A long-awaited documentary on the influential 80s D.C. hardcore scene Salad Days: A Decade of Punk in Washington, D.C., makes its hometown premiere tonight (Dec. 19) at the AFI Silver Theatre and Cultural Center in Silver Spring, MD. The first of the four-sold out screenings this weekend will feature a conversation with the film’s director Scott Crawford, executive producer Jim Saah and Kenny Inouye from the band Marginal Man interviewed by WTOP radio’s Neil Augenstein (formerly of the D.C. band Modest Proposal).
Salad Days is a rather completist film and features a cavalcade of D.C. hardcore’s leading lights interspersed with archival footage and photographs. The documentary is as much an historical document as it is an informative and entertaining overview on the rise of D.C. hardcore and its lasting influence.
“We must have interviewed over 100 people for the film,” Crawford tells Billboard. “We traveled all over the country and there were plenty of others I would’ve liked to have interviewed, but scheduling and budgets were always a concern.” That is likely a good thing.
Of course Ian MacKaye, D.C.’s Ur-punk rocker and the driving force behind the Teen Idols, Minor Threat, Embrace, Fugazi, Dischord Records and the scene in general, is featured prominently. Early on he describes the profound impact seeing The Cramps play at Georgetown University had on him — which included singer Lux Interior vomiting, leaving the stage and returning to play. “That was it,” Mackaye exclaims in the film, “That was the night I was like, ‘I’m cutting my hair.”
Here too is Henry Rollins of SOA (and later Black Flag and Rollins Band) paying homage to the influential Bad Brains and recalling how he learned to fight fending off the suburbanites in Camaros who bullied the teenaged punk rockers loitering about Georgetown’s Wisconsin Avenue and M Street. Dave Grohl makes several appearances and rather emotionally credits his days playing in Scream and the scene in Washington as making him the person he is today (see his HBO series Sonic Highways‘ D.C. episode). It’s a claim repeated throughout Salad Days by many of the other middle-aged talking punk heads.
Crawford — who himself came to the scene as a precocious 12-year-old, played in bands, had a label and ran the Metrotimes fanzine thirty years earlier (before becoming the editor of HARP and Blurt Online) — makes the film something of closed circle. “A lot of the people in the film I first interviewed as a kid,” the director explains. While that insideriness surely put his subjects at ease, it may not have afforded the film much critical distance.
But the film’s powerful music and incendiary live performance footage by the likes of the Bad Brains, Teen Idols, SOA, Government Issue, Void, Faith, Marginal Man, Grey Matter, Rites of Spring, Embrace Dag Nasty, Fugazi and many others speaks for itself and is a constant highlight.

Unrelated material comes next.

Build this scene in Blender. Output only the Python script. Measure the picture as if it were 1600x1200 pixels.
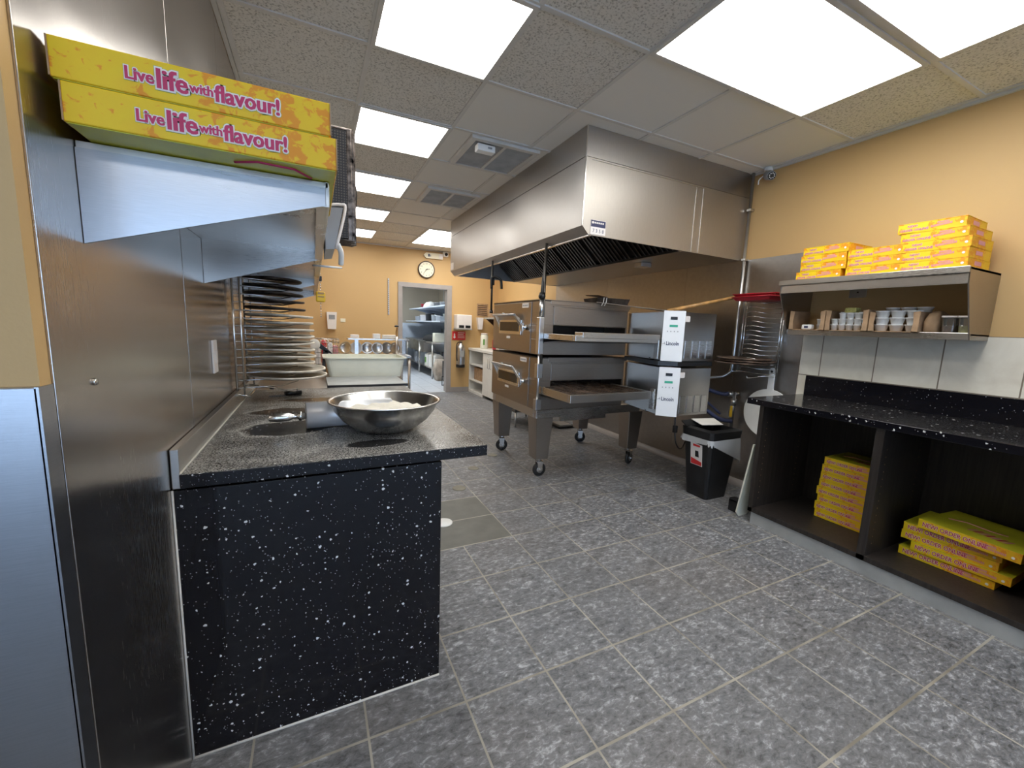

That it’s mostly young males with testosterone pumping at full fury skronking, screaming and stage-diving across D.C. house parties, clubs, alternative performance spaces and political benefits lends a certain credence to Thurston Moore‘s hilarious commentary on how the scene changed once people started “getting laid.”
Salad Days, which is named after a Minor Threat song mocking nostalgia, is laid out chronologically, but there are enough twists and turns in the volatile scene’s history and dozens and dozens of musicians to keep the film moving apace. There’s Minor Threat’s break-up following their legendary 1983 show with D.C’s fantastic go-go band Trouble Funk as recounted by Brian Baker, Brendan Canty and Mackaye; the scene’s struggle to ward off jackbooted thugs and misogyny; the debate over political activism; and the so-called “Revolution Summer of 1985” and the rise of what is termed “emo.”
It’s all set against a backdrop of 1980s Washington, D.C. in its pre-gentrified splendor and squalor: deserted, riot-scarred streets, a growing crack epidemic and the city’s infamous U.S. murder capitol title that arose under the reigns of Ronald Reagan (reviled by D.C. punks) and the scandal-ridden administration of Mayor Marion Barry. It is a city now all but unrecognizable in what Forbes recently called “America’s coolest city” (a.k.a. the kiss of death).
The film took Crawford four years and $50,000 to make, which he raised on Kickstarter. “I had been thinking about making a documentary about the D.C. punk scene for a long time,” he says. ” It was quite a journey.”
Salad Days will hit the film festival circuit through spring and make a theatrical run around March. Crawford is working on a coffee table book about the film with never before seen photos and anecdotal outtakes from the film which will be published by Akashic Books (founded by Girls Against Boys‘ Johnny Temple).